Like the young pupils of the fictional St. Nicholas Church School, John Patrick Shanley grew up in the Bronx in the 1960s, misbehaving his way through a Catholic school education. While Shanley drew on his working-class neighborhood and personal history for Doubt, the play’s real catalyst was his fascination with America’s collective resistance to uncertainty. When he started writing in 2003, in the wake of the United States-led invasion of Iraq, Shanley was transfixed by the volatility of clashing political commentators on television and the erosion of intellectual debate. “Everyone had a very entrenched opinion, but there was no real exchange, and if someone were to say ‘I don’t know,’ it was as if they would be put to death in the media coliseum,” he recalls. “There was this mask of certainty in our society that I saw hardening to the point that it was developing a crack—and that crack was doubt.”
His title in hand, Shanley mapped his approach. “I wanted to explore the idea that doubt has an infinite nature, that it allows for growth and change, whereas certainty is a dead-end,” he says. “Where there is certainty, the conversation is over, and I’m interested in the conversation, especially because another word for that conversation is ‘life.’”
Doubt is often described as an examination of the Catholic sex abuse scandals, but despite Shanley’s connection to the events—a family member was molested by Father John Geoghan, one of the serial rapists exposed by the criminal investigation into the Archdiocese of Boston—he wasn't interested in dramatizing the real-life cases. “I was looking for a polarizing situation, one in which most people would brook no hesitation in condemning a person—and then throwing those assumptions back at the audience in a different light,” Shanley says. Doubt questions the value and nature of moral certitude, and what happens when belief falters to reveal the great unknown.

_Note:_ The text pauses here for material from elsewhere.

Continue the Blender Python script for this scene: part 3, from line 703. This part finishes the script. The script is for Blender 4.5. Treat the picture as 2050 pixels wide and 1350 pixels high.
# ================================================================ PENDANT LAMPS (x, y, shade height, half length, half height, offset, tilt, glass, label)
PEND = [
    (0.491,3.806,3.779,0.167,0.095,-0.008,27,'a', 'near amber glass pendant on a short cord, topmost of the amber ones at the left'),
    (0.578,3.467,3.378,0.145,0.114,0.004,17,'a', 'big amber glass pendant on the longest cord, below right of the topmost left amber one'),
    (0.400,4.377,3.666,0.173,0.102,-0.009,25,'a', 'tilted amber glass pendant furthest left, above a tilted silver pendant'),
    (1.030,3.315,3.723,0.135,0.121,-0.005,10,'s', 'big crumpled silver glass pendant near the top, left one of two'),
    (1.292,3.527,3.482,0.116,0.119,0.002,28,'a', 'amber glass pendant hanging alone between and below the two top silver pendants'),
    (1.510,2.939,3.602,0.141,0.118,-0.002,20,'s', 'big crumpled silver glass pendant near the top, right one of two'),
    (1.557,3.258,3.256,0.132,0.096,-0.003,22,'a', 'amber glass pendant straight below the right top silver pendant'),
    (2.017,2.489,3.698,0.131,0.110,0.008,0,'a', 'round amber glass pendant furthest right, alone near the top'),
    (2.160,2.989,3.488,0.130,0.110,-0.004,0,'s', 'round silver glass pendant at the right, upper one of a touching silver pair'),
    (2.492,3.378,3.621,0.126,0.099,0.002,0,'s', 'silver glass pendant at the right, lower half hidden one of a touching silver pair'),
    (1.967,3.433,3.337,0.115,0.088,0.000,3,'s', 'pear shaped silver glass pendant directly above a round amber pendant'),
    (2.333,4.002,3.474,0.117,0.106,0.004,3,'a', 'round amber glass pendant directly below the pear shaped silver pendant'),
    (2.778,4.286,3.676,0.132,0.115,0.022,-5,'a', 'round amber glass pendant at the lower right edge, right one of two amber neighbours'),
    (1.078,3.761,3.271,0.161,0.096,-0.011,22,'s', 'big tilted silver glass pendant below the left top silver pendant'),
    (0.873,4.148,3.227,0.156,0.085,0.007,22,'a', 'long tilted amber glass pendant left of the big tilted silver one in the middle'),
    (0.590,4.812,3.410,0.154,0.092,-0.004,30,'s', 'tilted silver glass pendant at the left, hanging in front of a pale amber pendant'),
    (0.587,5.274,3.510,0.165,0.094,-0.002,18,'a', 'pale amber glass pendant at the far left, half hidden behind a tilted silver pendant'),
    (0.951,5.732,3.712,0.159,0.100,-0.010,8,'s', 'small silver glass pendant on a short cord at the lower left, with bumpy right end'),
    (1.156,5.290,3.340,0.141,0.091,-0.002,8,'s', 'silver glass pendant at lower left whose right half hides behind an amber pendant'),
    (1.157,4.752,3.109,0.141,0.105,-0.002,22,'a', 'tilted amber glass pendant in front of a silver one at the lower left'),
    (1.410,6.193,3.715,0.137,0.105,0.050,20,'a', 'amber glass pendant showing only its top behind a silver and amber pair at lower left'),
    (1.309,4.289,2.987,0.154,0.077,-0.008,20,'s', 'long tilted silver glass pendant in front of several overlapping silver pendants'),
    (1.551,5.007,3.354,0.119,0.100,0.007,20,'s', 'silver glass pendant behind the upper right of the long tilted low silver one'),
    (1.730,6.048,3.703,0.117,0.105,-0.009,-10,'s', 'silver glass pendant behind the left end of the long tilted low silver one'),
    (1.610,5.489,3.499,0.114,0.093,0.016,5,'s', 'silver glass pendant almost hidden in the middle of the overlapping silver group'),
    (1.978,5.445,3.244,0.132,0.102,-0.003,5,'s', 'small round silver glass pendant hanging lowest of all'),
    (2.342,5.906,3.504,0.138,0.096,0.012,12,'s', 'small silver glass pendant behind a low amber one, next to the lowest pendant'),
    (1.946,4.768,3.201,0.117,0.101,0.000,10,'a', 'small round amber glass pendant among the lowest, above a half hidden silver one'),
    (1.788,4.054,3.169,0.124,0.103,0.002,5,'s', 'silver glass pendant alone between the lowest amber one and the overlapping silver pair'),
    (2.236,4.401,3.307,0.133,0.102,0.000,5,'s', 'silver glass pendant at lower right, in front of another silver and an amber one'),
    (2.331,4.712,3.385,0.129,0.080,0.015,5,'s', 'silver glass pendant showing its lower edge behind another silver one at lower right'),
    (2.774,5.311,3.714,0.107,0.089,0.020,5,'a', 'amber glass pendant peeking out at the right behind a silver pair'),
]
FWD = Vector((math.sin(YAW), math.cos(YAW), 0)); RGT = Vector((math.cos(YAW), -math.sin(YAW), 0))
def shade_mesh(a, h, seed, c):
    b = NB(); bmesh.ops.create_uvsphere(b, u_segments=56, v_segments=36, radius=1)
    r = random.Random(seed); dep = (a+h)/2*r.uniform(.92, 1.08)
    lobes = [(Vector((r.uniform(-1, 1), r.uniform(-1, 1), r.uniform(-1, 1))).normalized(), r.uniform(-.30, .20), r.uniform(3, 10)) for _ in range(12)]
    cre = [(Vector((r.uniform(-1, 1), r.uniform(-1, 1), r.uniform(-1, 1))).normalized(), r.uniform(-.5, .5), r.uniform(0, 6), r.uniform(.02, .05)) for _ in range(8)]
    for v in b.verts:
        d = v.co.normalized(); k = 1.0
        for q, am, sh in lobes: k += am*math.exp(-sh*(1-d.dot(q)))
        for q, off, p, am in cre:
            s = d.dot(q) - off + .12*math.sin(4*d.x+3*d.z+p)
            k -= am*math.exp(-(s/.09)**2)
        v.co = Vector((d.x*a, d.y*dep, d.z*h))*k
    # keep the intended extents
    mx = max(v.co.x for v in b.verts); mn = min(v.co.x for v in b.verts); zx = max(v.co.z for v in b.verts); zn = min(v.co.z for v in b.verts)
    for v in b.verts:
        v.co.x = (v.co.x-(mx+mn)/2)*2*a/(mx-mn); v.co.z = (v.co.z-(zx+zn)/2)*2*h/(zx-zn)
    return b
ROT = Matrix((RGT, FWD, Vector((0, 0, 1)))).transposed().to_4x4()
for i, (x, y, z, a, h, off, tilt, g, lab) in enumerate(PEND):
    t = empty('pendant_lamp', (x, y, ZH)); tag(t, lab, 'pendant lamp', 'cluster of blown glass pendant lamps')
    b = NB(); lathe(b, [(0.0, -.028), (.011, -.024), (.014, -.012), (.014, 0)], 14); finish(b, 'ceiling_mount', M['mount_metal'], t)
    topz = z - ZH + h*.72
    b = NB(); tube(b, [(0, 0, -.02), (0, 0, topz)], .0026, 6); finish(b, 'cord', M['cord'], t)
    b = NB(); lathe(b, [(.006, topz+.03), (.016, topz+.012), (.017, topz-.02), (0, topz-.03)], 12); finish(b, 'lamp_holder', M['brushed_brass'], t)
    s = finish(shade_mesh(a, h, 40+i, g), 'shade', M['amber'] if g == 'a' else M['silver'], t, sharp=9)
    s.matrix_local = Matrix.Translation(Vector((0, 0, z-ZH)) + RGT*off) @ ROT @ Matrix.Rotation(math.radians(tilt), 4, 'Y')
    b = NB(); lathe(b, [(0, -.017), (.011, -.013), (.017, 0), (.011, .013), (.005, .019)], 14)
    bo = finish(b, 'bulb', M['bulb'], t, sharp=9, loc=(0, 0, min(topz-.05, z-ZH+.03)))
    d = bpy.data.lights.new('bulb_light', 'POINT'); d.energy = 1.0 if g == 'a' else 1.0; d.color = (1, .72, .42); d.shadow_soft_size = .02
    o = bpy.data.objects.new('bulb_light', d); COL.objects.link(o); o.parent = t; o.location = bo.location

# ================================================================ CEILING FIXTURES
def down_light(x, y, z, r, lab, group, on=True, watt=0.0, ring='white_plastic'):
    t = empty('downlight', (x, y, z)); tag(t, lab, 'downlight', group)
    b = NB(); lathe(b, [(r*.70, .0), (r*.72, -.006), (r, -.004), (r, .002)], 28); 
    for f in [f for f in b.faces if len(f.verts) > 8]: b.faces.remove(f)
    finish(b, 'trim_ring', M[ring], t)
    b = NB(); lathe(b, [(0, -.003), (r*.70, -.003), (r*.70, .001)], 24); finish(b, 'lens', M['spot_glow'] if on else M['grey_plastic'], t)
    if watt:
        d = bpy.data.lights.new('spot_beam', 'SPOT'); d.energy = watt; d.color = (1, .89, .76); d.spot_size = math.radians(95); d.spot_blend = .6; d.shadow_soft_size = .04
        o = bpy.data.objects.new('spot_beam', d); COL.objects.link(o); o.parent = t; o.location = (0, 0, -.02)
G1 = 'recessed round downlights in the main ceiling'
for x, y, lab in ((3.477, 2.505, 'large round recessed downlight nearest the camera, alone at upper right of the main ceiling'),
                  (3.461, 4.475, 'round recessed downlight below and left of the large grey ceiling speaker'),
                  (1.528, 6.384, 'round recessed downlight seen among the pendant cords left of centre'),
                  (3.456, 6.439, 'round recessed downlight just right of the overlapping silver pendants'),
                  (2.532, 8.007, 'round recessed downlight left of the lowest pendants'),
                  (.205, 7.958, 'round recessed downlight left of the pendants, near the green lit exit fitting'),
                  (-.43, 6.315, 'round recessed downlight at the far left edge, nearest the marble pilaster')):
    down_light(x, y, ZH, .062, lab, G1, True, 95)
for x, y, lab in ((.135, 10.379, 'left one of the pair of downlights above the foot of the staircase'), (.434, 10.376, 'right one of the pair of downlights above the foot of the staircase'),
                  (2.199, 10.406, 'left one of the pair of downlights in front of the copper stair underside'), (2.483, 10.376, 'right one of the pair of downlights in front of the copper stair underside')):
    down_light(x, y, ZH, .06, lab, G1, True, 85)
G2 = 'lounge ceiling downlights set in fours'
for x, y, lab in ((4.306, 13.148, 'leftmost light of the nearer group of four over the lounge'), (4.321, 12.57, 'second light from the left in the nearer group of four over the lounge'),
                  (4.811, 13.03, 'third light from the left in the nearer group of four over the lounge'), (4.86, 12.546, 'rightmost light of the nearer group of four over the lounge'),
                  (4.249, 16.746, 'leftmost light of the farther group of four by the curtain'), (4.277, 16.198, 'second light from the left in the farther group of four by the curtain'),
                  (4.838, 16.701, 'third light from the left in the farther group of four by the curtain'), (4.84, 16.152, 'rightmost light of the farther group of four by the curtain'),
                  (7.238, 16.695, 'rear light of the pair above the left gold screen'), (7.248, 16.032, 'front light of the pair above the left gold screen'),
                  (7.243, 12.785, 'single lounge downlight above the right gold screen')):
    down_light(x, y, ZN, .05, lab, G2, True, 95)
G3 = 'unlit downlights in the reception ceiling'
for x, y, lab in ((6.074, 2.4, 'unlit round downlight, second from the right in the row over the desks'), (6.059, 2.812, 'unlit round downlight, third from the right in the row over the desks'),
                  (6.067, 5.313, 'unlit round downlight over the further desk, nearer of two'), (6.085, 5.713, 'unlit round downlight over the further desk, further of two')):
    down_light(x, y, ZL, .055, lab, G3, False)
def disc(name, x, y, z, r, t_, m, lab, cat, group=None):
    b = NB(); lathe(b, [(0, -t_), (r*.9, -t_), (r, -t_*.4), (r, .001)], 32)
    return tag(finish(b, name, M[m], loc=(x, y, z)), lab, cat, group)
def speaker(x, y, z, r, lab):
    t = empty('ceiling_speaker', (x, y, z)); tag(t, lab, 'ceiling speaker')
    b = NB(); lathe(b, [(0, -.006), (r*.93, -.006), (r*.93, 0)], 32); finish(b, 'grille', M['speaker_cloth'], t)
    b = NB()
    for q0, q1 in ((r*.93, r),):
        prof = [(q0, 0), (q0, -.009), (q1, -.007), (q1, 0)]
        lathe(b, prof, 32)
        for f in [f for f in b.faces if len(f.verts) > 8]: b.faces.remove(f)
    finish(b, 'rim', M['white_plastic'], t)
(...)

Shanley set Doubt in 1964, during a time of sweeping change both for the Catholic Church, thanks to the modernizing reforms of the Second Vatican Council (Vatican II), and for the United States, which was still reeling from the Kennedy assassination even as it headed into a social and sexual revolution, and as the Civil Rights Movement gained momentum. “[1964] was when I started becoming aware that the foundation on which my world was built was not as firm as I thought,” reflects Shanley. “That was a pivotal time of going from complete faith in establishments and hierarchies, to questioning those establishments and hierarchies—like the military, and organized religion. I wanted to capture something about that lost moment.”
The clash between old and new manifests in the struggle between Sister Aloysius, the rigid, by-the-book principal of the parish school, and Father Flynn, the charismatic priest trying to upend the school’s traditional customs. After Sister Aloysius learns of Father Flynn’s potentially inappropriate relationship with Donald Muller, the school’s first Black student, she embarks on a crusade to remove him from his post, despite having no hard proof that he has assaulted Donald. But despite the strength of Sister Aloysius’ righteousness, she faces an uphill battle against the male-dominated hierarchy of the Church, which protects its own.
This isn’t the first time that Sister Aloysius has dealt with suspicions of clergy sexual abuse; she references “a priest who had to be stopped” eight years ago at her previous parish. At St. Nicholas, she lacks allies in the Church leadership to properly handle her concerns, leaving her with only one reliable source of authority: her own certainty. Sister Aloysius shed her ideals long ago, and is now molded out of conviction and resolve, as she repeatedly asserts to the young Sister James: “Innocence can only be wisdom in a world without evil,” and “It is not your place to be complacent. That’s for the children,” and lastly, “When you take a step to address wrongdoing, you are taking a step away from God, but in his service.” Sister Aloysius resists doubt because it is a surrender of power—in a situation, and rapidly changing world, where she has increasingly little.
Doubt is a play of conversations and confrontations, punctuated with two sermons delivered by Father Flynn, and culminating in a face-off between him and Sister Aloysius. Is Father Flynn a serial predator, allowed to flourish by a corrupt system? Is Sister Aloysius on a vengeful smear campaign against an innocent man, or is she right to follow her intuition? Shanley offers no concrete answers, opting instead to embrace ambiguity and let the sense of doubt ultimately linger with the audience. As he writes in the preface, “You may come out of my play uncertain. You may want to be sure. Look down on that feeling. We’ve got to learn to live with a full measure of uncertainty. There is no last word. That’s the silence under the chatter of our time.”